While the stakes are high for Natan and two other former Beit Oren tenants, they are even higher for homeowners. Friedman’s other clients are the 17 families from the Ein Hod artist village whose homes were badly damaged or destroyed. Most say that they can’t afford to rebuild without government assistance — which, as in the case of the Beit Oren tenants, has not been forthcoming.
At the same time, organizations that have asked for help from the government seemed to have received a better response.
Arel Artzy, secretary of Kibbutz Beit Oren, told the Forward that the state offered to pay 40% of the cost to rebuild 36 apartments that were destroyed. Given that insurers will pay another 40% and the kibbutz can afford the last 20%, he said the kibbutz is “absolutely satisfied.” Artzy attributed the contrast with Ein Hod’s situation to the fact that the kibbutz has “more strength.”
At the Yemin Orde children’s village, where the fire claimed 22 buildings, including staff quarters, emeritus director Chaim Peri said that the government has done a “superb job” clearing the damage and providing temporary housing. As the village is an educational establishment funded heavily by the government, the Education Ministry is contributing toward rebuilding. “We only have praise for how the government has lived up to its promises and commitments, which we didn’t think it would,” Peri said.
In addition to the human victims, the Carmel Forest, the so-called lung of northern Israel, was also devastated in the fire. But it, too, is slowly recovering, and much more uniformly than the people who once lived in its shadow.
The burning branches that the fire threw into the air, spreading the destruction to new stretches of forest, also disseminated the beginnings of new life. The pinecone, it turns out, is nature’s black box, surviving intact amid the ruin.
The fire claimed gazelles, foxes, porcupines, jackals and an estimated 5 million trees. It reached some 6,200 acres of the forest’s 47,500 acres. But as it blazed, pinecones safeguarded their cargo of seeds for the next generation of pine trees, surviving the heat and positioning themselves in the ground, where they waited for spring.
On June 5, half a year after the final day of the fire, pine seedlings were everywhere. Poking out of the ground to a height of 2 or 3 inches, in some parts of the forest you could see four or five of them in a single square foot.
In the days after the fire, many Israelis and Jews in the Diaspora presumed that they would soon be asked to donate trees to replace those that were destroyed. In fact, money will be needed to do the opposite — to counteract the evolutionary genius of the pine. Unless many of the millions of new pine seedlings are uprooted, the forest will become too thick for the ecosystem, presenting an even greater fire risk than it did before.
“It’s a lot of money that will actually have to be spent on cutting down trees,” said Ben Rosenberg, the Israel Nature and Parks Authority’s ecologist for the Carmel region.

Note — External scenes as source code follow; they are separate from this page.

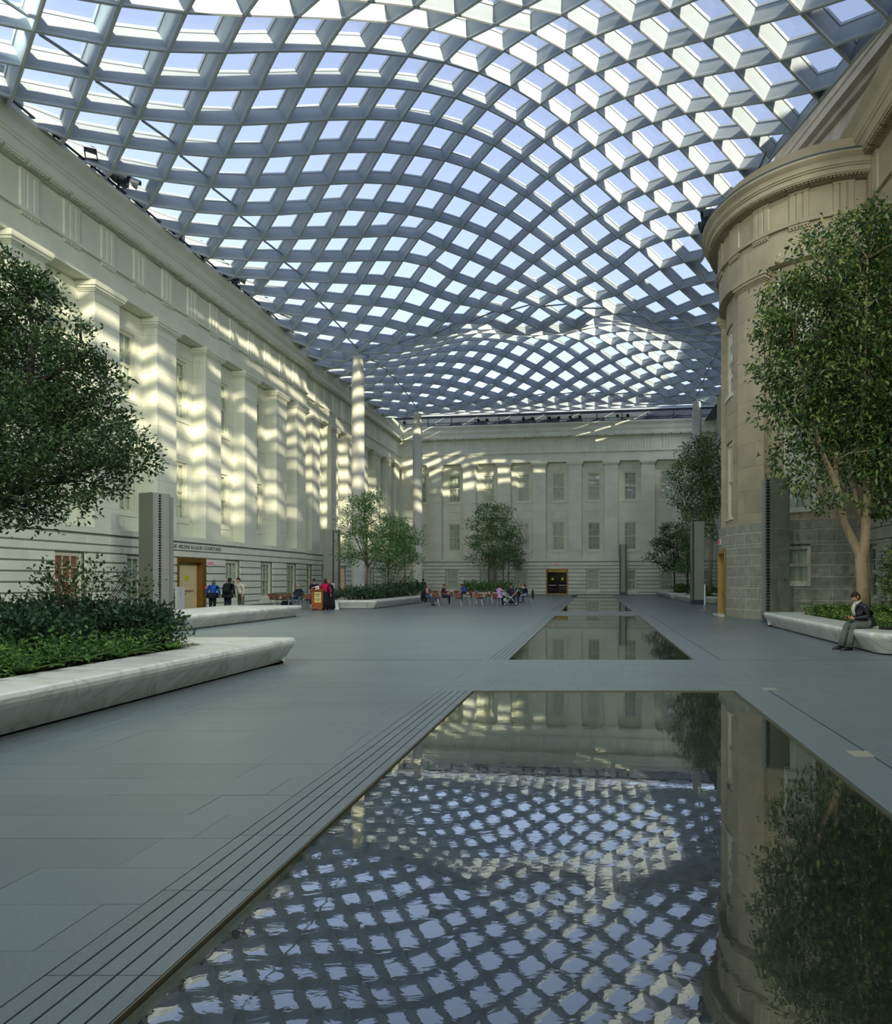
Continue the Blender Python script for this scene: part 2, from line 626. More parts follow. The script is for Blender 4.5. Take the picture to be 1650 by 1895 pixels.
# shared heights
Z_BASE, Z_CAP0, Z_CAP1, Z_TAEN, Z_SOFF, Z_TOP = 4.0, 14.1, 14.95, 16.1, 17.7, 19.2
RUSTIC = [0.0, 0.27, 0.70, 1.13, 1.56, 1.99, 2.42, 2.85, 3.22, 3.65]
CORNICE = [(0.0, Z_SOFF), (0.10, Z_SOFF), (0.14, Z_SOFF + 0.06), (0.50, Z_SOFF + 0.12), (0.50, Z_SOFF + 0.52), (0.55, Z_SOFF + 0.56), (0.55, Z_SOFF + 0.66), (0.60, Z_SOFF + 0.72), (0.60, Z_SOFF + 0.86), (0.64, Z_SOFF + 1.05), (0.74, Z_SOFF + 1.22), (0.80, Z_SOFF + 1.34), (0.80, Z_TOP), (0.0, Z_TOP)]

def pilaster(fr, uc, w, pd, mat, parent, front_only=False):
    """one pilaster of the wall: necking and capital, its shaft blocks are sub-parts"""
    c = fr(uc, 0, Z_BASE)
    g = G()
    a, b = uc - w / 2, uc + w / 2
    fbox(fr, a, b, 0.0, pd, Z_CAP0 + 0.01, 14.48, g=g)
    fbox(fr, a - 0.04, b + 0.04, 0.0, pd + 0.04, 14.48, 14.54, g=g)
    fbox(fr, a - 0.09, b + 0.09, 0.0, pd + 0.09, 14.54, 14.60, g=g)
    fbox(fr, a - 0.15, b + 0.15, 0.0, pd + 0.15, 14.60, 14.72, g=g)
    fbox(fr, a - 0.20, b + 0.20, 0.0, pd + 0.20, 14.72, Z_CAP1, g=g, )
    root = mk('pilaster', g, M[mat], parent)
    n = 11
    zz = [Z_BASE + (Z_CAP0 - Z_BASE) * k / n for k in range(n + 1)]
    core = fbox(fr, a + 0.015, b - 0.015, 0.0, pd - 0.015, Z_BASE, Z_CAP0 + 0.02)
    mk('shaft_core', core, M['mortar'], root)
    for k in range(n):
        if k % 2:
            um = uc + (0.22 if (k // 2) % 2 else -0.22) * w
            spans = ((a, um - 0.004), (um + 0.004, b))
        else:
            spans = ((a, b),)
        for s, e in spans:
            mk('stone_block', fbox(fr, s, e, 0.0, pd, zz[k] + 0.004, zz[k + 1] - 0.004, 0.008), M[mat], root)
    return root

def triglyph(fr, uc, w, d, z0, z1):
    """three upright bars with two v-grooves and half grooves at the ends"""
    g = G()
    t = 0.07
    k = w / 6.0
    pr = [(-3, 0.0), (-2.75, t), (-1.35, t), (-1.0, t * 0.2), (-0.65, t), (0.65, t), (1.0, t * 0.2), (1.35, t), (2.75, t), (3, 0.0)]
    zt = z1 - 0.16
    for (ua, da), (ub, db) in zip(pr[:-1], pr[1:]):
        g.quad(fr(uc + ua * k, d + da, z0), fr(uc + ub * k, d + db, z0), fr(uc + ub * k, d + db, zt), fr(uc + ua * k, d + da, zt))
    fbox(fr, uc - w / 2, uc + w / 2, d, d + t + 0.01, zt, z1, g=g)
    return g

def regula(fr, uc, w, d, z):
    g = fbox(fr, uc - w / 2, uc + w / 2, d, d + 0.09, z - 0.07, z)
    for k in range(6):
        u = uc - w / 2 + w * (k + 0.5) / 6
        fbox(fr, u - 0.035, u + 0.035, d + 0.01, d + 0.075, z - 0.14, z - 0.07, g=g)
    return g

def mutule(fr, uc, w, d):
    """flat block under the cornice with rows of pegs"""
    z = Z_SOFF + 0.12
    g = fbox(fr, uc - w / 2, uc + w / 2, d + 0.12, d + 0.47, z - 0.10, z)
    for k in range(6):
        u = uc - w / 2 + w * (k + 0.5) / 6
        for r in range(2):
            fbox(fr, u - 0.035, u + 0.035, d + 0.18 + r * 0.16, d + 0.25 + r * 0.16, z - 0.155, z - 0.10, g=g)
    return g

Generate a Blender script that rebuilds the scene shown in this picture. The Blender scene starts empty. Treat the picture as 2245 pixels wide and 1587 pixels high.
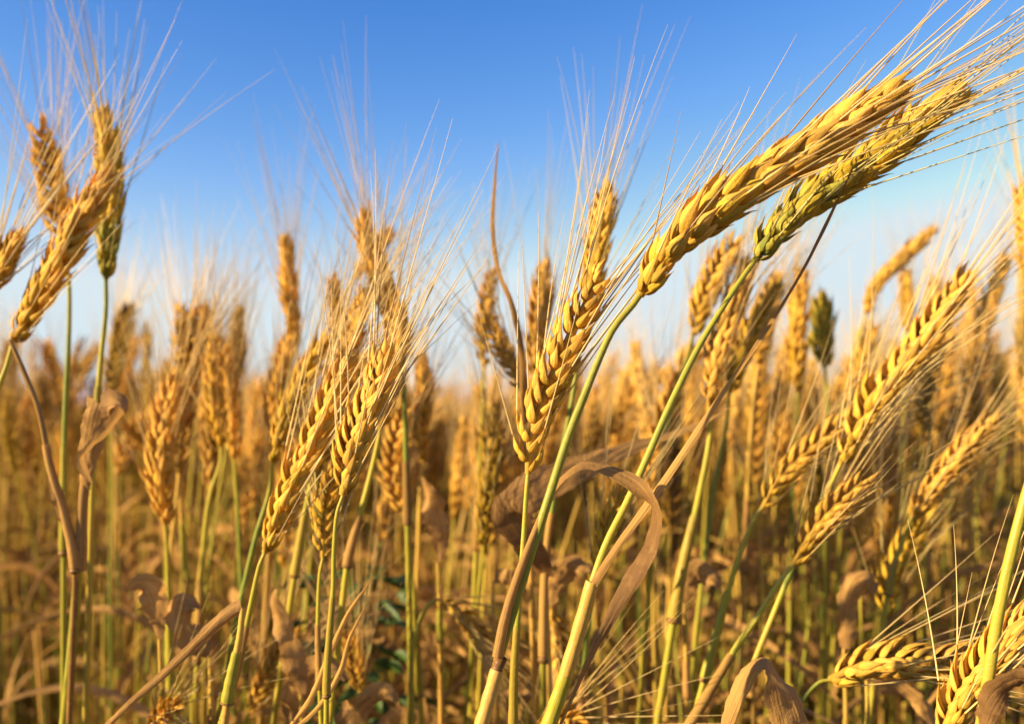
import bpy, math, random
import numpy as np
from mathutils import Vector

SC = bpy.context.scene
R = math.radians

# ------------------------------------------------------------------ camera
CAM_Z = 0.80
PITCH = 2.79
FOCAL, SENS = 35.0, 36.0
cam_d = bpy.data.cameras.new('camera')
cam = bpy.data.objects.new('camera', cam_d)
SC.collection.objects.link(cam)
cam.location = (0, 0, CAM_Z)
cam.rotation_euler = (R(90 + PITCH), 0, 0)
cam_d.lens = FOCAL
cam_d.sensor_width = SENS
cam_d.clip_start = 0.02
cam_d.clip_end = 3000
cam_d.dof.use_dof = True
cam_d.dof.focus_distance = 0.314
cam_d.dof.aperture_fstop = 9.5
SC.camera = cam

# ------------------------------------------------------------------ sky and sun
SUN_EL = 18.0
SUN_DIR = Vector((-0.945, -0.33, 0)).normalized()          # towards the sun, in plan
w = bpy.data.worlds.new('World')
SC.world = w
w.use_nodes = True
nt = w.node_tree
bg = nt.nodes['Background']
sky = nt.nodes.new('ShaderNodeTexSky')
sky.sky_type = 'NISHITA'
sky.sun_disc = False
sky.sun_elevation = R(SUN_EL)
sky.sun_rotation = math.atan2(SUN_DIR.x, SUN_DIR.y)
sky.altitude = 0
sky.air_density = 1.0
sky.dust_density = 1.0
sky.ozone_density = 1.8
hs = nt.nodes.new('ShaderNodeHueSaturation')
hs.inputs['Saturation'].default_value = 1.0
nt.links.new(sky.outputs[0], hs.inputs['Color'])
# deepen the zenith side of the sky as the photograph's clear evening air does: each channel a * (k C)^g / k
K = 0.226
sx = nt.nodes.new('ShaderNodeSeparateColor'); cx = nt.nodes.new('ShaderNodeCombineColor')
nt.links.new(hs.outputs[0], sx.inputs[0])
for i, (a_, g_) in enumerate(((3.0, 2.65), (1.13, 1.70), (1.04, 0.98))):
    m0 = nt.nodes.new('ShaderNodeMath'); m0.operation = 'MULTIPLY'; m0.inputs[1].default_value = K
    m1 = nt.nodes.new('ShaderNodeMath'); m1.operation = 'POWER'; m1.inputs[1].default_value = g_
    m2 = nt.nodes.new('ShaderNodeMath'); m2.operation = 'MULTIPLY'; m2.inputs[1].default_value = a_ / K
    nt.links.new(sx.outputs[i], m0.inputs[0]); nt.links.new(m0.outputs[0], m1.inputs[0])
    nt.links.new(m1.outputs[0], m2.inputs[0]); nt.links.new(m2.outputs[0], cx.inputs[i])
    m3 = nt.nodes.new('ShaderNodeMath'); m3.operation = 'MINIMUM'; m3.inputs[1].default_value = (0.68, 0.80, 0.87)[i] / K
    nt.links.new(m2.outputs[0], m3.inputs[0]); nt.links.new(m3.outputs[0], cx.inputs[i])
    if i == 1: gch = m3
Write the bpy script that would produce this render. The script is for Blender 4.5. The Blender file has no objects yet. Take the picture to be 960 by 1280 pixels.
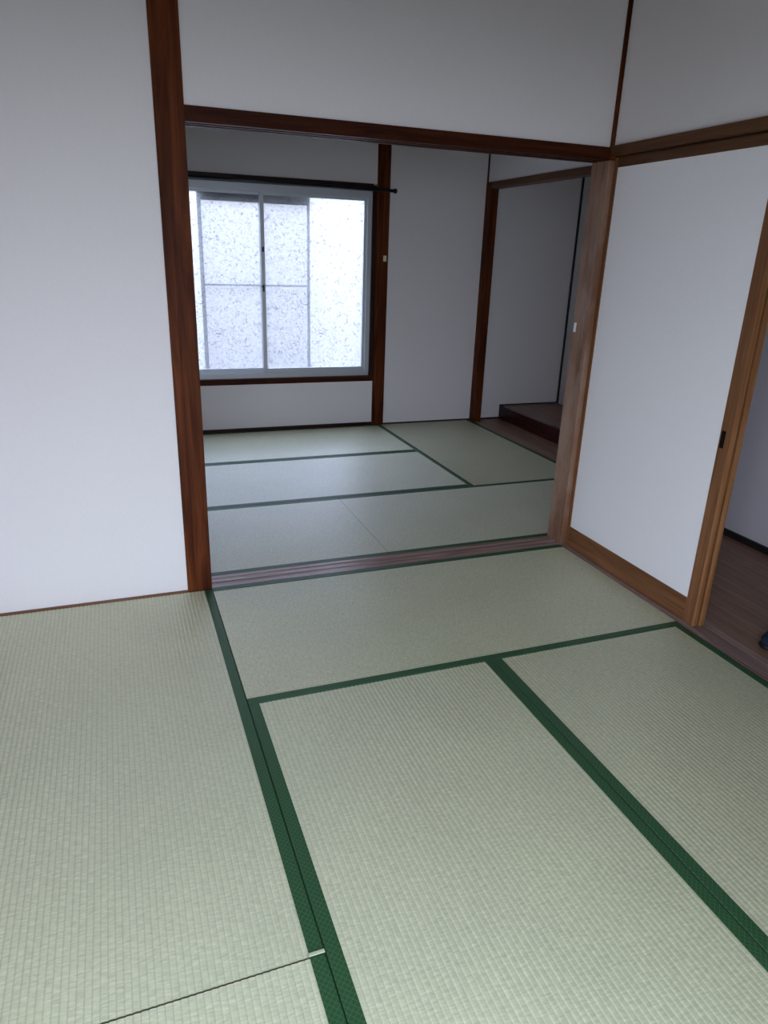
import bpy, bmesh, math, random
from mathutils import Vector, Matrix
random.seed(7)
S = bpy.context.scene
COL = S.collection

# ---------------------------------------------------------------- camera
def vsub(a, b): return Vector(a) - Vector(b)
CAM_LOC = (-0.2955, -2.7939, 1.3733)
YAW, PITCH, ROLL, FPX = 0.3678, -0.3523, 0.0341, 876.6
fw = Vector((math.sin(YAW)*math.cos(PITCH), math.cos(YAW)*math.cos(PITCH), math.sin(PITCH)))
rt = Vector((math.cos(YAW), -math.sin(YAW), 0)); up = rt.cross(fw)
r2 = rt*math.cos(ROLL) + up*math.sin(ROLL); u2 = -rt*math.sin(ROLL) + up*math.cos(ROLL)
cd = bpy.data.cameras.new('camera'); cam = bpy.data.objects.new('camera', cd); COL.objects.link(cam)
cd.sensor_fit = 'HORIZONTAL'; cd.sensor_width = 36.0; cd.lens = FPX/960*36.0; cd.clip_start = 0.02
M = Matrix((r2, u2, -fw)).transposed().to_4x4(); M.translation = Vector(CAM_LOC)
cam.matrix_world = M
S.camera = cam

# ---------------------------------------------------------------- world and light
w = bpy.data.worlds.new('overcast_sky'); S.world = w; w.use_nodes = True
nt = w.node_tree; nt.nodes.clear()
SKY = 6.0
wo = nt.nodes.new('ShaderNodeOutputWorld'); bg = nt.nodes.new('ShaderNodeBackground')
tc = nt.nodes.new('ShaderNodeTexCoord'); sp = nt.nodes.new('ShaderNodeSeparateXYZ')
rp = nt.nodes.new('ShaderNodeValToRGB')
rp.color_ramp.elements[0].position = 0.0; rp.color_ramp.elements[0].color = (0.77, 0.85, 1.0, 1)
rp.color_ramp.elements[1].position = 0.9; rp.color_ramp.elements[1].color = (0.60, 0.76, 1.0, 1)
nt.links.new(tc.outputs['Generated'], sp.inputs[0]); nt.links.new(sp.outputs['Z'], rp.inputs[0])
nt.links.new(rp.outputs[0], bg.inputs[0]); bg.inputs[1].default_value = SKY
nt.links.new(bg.outputs[0], wo.inputs[0])
S.view_settings.view_transform = 'Standard'; S.view_settings.look = 'None'
S.view_settings.gamma = 1.0; S.view_settings.use_curve_mapping = False
S.view_settings.exposure = 0.5
def portal(name, loc, rot, sx, sy):                 # helps the sky light find the real openings
    l = bpy.data.lights.new(name, 'AREA'); l.shape = 'RECTANGLE'; l.size = sx; l.size_y = sy
    l.cycles.is_portal = True
    o = bpy.data.objects.new(name, l); COL.objects.link(o); o.location = loc; o.rotation_euler = rot
RW = (-0.86, 0.88, 0.02, 1.80)                      # rear garden window x0,x1,z0,z1
portal('sky_portal', ((RW[0]+RW[1])/2, -2.77, (RW[2]+RW[3])/2), (math.radians(90), 0, 0), RW[1]-RW[0], RW[3]-RW[2])
portal('sky_portal', (0.81, 2.90, 1.12), (math.radians(-90), 0, 0), 1.7, 1.45)

# ---------------------------------------------------------------- materials
def newmat(n):
    m = bpy.data.materials.new(n); m.use_nodes = True
    t = m.node_tree; b = t.nodes['Principled BSDF']; return m, t, b
def N(t, ty, **kw):
    n = t.nodes.new(ty)
    for k, v in kw.items():
        if k in n.inputs: n.inputs[k].default_value = v
        else: setattr(n, k, v)
    return n
def L(t, a, b): t.links.new(a, b)
def plain(n, col, rough=0.5, metal=0.0, spec=0.5):
    m, t, b = newmat(n); b.inputs['Base Color'].default_value = (*col, 1)
    b.inputs['Roughness'].default_value = rough; b.inputs['Metallic'].default_value = metal
    b.inputs['Specular IOR Level'].default_value = spec; return m
def coords(t, scale=(1, 1, 1)):
    c = N(t, 'ShaderNodeTexCoord'); mp = N(t, 'ShaderNodeMapping'); mp.inputs['Scale'].default_value = scale
    L(t, c.outputs['Object'], mp.inputs[0]); return mp.outputs[0]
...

Pine trees showed the best ability to spread their seed, but other species have also made a good effort at self-preservation. Oak trees and pistachio trees — the two most common trees after pine — have their own survival mechanism, via their roots. In many places, small new shoots are sprouting from the roots of seemingly dead trees. Many of the clumps of green branches are nearing knee height.
The recovery of oak and pistachio trees is important for the Carmel Forest, as they are more fire-retardant than pines, which produce a large amount of highly flammable sap. Standing on high ground in the forest, you can see patches where there are burned pines all around but a cluster of oaks and pistachios intact.
In the devastated areas, even the ground one walks on is different than it was before the fire. In some places, smoldering wood turned the soil to red clay. Everywhere, the fire loosened the earth, and heavy rain and wind have further eroded it — meaning the ground is typically 1.5 feet lower than it was.
Despite this erosion, nature does seem to be returning. All sorts of grass and natural vegetation are starting to cover the earth and, in their small way, are helping to solidify it. There are splashes of color, with long stems of yellow mustard flowers and many lotuses. There are even fragrant herbs, including marjoram.
The two organizations that manage the forest, the Israel Nature and Parks Authority and Jewish National Fund, both agree that it should largely be left alone for two to three years.
Israel Tauber, director of forest management at Keren Kayemeth LeIsrael-Jewish National Fund, thinks that when the time comes for some intervention, it could be animals, not humans, that are best positioned to remove unwanted saplings and other excess growth. “With more and more science we have less and less grazing, but it’s much cheaper than humans, and animals have far less impact on the ground than humans, tractors and mechanical tools,” Tauber said.